*Directive*: How does the data below read from its first line through the line containing "def G(px, py): return W(px, py, GY(py))"? Print those lines exactly.

*Source material*:
— begin —

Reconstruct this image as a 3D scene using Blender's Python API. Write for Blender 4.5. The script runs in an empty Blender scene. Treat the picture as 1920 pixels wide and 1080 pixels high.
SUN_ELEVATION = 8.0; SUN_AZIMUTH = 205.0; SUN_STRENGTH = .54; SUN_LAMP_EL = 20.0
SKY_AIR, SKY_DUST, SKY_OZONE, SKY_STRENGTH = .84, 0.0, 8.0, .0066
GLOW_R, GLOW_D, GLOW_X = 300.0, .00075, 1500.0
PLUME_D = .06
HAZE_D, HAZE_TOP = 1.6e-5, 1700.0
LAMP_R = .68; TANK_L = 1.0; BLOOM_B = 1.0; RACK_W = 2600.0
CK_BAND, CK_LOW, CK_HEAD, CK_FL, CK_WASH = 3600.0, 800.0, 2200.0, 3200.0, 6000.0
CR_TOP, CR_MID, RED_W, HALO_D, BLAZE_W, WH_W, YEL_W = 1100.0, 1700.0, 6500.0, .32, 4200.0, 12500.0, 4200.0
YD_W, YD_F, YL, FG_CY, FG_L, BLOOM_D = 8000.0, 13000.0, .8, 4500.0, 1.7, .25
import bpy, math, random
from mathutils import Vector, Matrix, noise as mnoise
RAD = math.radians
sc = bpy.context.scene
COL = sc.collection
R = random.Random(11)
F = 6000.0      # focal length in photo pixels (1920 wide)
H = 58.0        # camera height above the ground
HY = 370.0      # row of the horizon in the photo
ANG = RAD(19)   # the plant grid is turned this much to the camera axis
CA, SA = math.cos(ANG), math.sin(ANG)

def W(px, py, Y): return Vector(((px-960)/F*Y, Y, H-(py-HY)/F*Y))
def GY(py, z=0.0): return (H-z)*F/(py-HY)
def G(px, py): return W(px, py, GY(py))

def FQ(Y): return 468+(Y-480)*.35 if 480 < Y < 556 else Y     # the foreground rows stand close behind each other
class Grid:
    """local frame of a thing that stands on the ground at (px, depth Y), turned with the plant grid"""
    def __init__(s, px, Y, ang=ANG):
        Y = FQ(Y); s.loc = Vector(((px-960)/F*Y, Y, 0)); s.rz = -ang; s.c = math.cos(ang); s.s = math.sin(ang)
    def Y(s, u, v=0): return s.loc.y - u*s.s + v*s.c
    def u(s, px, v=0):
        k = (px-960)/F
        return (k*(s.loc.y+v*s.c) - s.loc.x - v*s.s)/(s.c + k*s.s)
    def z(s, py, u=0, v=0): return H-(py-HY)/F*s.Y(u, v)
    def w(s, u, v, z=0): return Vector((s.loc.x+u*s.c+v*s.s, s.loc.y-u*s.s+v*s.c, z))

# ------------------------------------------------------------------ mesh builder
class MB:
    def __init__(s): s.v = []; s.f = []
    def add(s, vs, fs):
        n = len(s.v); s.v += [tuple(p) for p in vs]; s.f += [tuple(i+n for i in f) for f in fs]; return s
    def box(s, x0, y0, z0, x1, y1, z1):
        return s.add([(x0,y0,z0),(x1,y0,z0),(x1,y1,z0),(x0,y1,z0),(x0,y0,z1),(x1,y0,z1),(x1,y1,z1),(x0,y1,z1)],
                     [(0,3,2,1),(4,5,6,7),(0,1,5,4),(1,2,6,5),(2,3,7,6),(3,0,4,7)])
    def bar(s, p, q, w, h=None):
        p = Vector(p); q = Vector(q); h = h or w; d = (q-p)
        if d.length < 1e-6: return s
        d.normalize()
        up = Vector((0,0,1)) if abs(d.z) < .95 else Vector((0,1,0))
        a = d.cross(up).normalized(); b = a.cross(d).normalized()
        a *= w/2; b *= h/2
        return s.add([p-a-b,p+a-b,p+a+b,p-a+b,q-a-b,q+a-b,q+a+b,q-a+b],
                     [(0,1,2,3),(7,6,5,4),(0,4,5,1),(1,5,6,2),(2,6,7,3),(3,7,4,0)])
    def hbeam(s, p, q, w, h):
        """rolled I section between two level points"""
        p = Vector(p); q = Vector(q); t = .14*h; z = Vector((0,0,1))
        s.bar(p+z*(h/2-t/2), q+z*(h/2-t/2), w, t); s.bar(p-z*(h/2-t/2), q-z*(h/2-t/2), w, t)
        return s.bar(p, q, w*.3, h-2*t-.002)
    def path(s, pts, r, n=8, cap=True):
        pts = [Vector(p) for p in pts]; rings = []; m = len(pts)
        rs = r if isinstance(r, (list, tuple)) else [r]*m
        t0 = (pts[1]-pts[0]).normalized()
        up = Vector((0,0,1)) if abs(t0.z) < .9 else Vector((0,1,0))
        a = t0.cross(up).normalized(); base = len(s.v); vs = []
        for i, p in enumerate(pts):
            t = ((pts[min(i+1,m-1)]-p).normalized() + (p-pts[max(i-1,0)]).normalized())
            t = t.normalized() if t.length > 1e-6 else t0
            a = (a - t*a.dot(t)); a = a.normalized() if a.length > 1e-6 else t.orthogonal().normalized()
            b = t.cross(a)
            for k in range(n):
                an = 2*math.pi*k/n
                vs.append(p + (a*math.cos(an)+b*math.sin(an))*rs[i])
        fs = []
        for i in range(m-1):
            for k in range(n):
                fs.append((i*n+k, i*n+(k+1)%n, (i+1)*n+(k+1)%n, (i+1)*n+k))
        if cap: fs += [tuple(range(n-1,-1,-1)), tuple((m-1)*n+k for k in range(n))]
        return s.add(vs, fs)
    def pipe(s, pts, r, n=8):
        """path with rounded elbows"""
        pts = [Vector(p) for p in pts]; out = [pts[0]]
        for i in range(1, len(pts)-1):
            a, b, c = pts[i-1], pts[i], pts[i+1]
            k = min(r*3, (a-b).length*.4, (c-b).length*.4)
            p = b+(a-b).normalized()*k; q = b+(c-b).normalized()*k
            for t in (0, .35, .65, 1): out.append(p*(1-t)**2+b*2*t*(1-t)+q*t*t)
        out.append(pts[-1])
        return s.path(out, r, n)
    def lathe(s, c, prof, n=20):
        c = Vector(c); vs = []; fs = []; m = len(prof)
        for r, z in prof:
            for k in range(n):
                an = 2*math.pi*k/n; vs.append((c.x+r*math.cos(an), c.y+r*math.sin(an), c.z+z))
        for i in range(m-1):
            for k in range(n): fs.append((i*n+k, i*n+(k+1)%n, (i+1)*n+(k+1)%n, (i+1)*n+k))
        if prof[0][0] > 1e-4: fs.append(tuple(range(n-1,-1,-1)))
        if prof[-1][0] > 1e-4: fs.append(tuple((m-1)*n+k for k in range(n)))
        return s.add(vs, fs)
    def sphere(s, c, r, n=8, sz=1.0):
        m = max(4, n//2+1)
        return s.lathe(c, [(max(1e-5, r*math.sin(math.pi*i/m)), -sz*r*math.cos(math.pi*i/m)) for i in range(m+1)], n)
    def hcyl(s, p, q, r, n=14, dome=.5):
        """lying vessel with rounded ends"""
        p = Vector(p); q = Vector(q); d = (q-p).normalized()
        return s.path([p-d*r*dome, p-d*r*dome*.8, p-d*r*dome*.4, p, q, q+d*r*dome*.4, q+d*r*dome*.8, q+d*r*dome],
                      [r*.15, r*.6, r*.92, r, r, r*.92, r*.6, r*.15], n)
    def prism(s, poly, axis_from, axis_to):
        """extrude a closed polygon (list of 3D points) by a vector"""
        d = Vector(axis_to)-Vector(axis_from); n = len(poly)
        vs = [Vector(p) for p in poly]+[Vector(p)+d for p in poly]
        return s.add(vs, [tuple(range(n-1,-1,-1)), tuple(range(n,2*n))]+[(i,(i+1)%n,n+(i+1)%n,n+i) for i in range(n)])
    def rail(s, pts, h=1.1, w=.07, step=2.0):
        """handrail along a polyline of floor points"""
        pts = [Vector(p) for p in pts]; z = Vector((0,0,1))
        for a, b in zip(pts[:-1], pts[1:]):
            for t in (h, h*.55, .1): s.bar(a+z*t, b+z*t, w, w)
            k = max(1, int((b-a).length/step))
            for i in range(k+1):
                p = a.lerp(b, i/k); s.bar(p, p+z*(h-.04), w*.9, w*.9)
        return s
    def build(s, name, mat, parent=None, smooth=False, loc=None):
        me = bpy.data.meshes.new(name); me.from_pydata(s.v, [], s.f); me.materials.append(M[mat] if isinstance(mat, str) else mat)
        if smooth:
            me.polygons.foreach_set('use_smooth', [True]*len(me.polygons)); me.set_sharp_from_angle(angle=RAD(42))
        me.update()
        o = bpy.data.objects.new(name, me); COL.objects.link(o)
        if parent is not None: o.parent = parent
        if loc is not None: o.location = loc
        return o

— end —

*The solution*:
Reconstruct this image as a 3D scene using Blender's Python API. Write for Blender 4.5. The script runs in an empty Blender scene. Treat the picture as 1920 pixels wide and 1080 pixels high.
SUN_ELEVATION = 8.0; SUN_AZIMUTH = 205.0; SUN_STRENGTH = .54; SUN_LAMP_EL = 20.0
SKY_AIR, SKY_DUST, SKY_OZONE, SKY_STRENGTH = .84, 0.0, 8.0, .0066
GLOW_R, GLOW_D, GLOW_X = 300.0, .00075, 1500.0
PLUME_D = .06
HAZE_D, HAZE_TOP = 1.6e-5, 1700.0
LAMP_R = .68; TANK_L = 1.0; BLOOM_B = 1.0; RACK_W = 2600.0
CK_BAND, CK_LOW, CK_HEAD, CK_FL, CK_WASH = 3600.0, 800.0, 2200.0, 3200.0, 6000.0
CR_TOP, CR_MID, RED_W, HALO_D, BLAZE_W, WH_W, YEL_W = 1100.0, 1700.0, 6500.0, .32, 4200.0, 12500.0, 4200.0
YD_W, YD_F, YL, FG_CY, FG_L, BLOOM_D = 8000.0, 13000.0, .8, 4500.0, 1.7, .25
import bpy, math, random
from mathutils import Vector, Matrix, noise as mnoise
RAD = math.radians
sc = bpy.context.scene
COL = sc.collection
R = random.Random(11)
F = 6000.0      # focal length in photo pixels (1920 wide)
H = 58.0        # camera height above the ground
HY = 370.0      # row of the horizon in the photo
ANG = RAD(19)   # the plant grid is turned this much to the camera axis
CA, SA = math.cos(ANG), math.sin(ANG)

def W(px, py, Y): return Vector(((px-960)/F*Y, Y, H-(py-HY)/F*Y))
def GY(py, z=0.0): return (H-z)*F/(py-HY)
def G(px, py): return W(px, py, GY(py))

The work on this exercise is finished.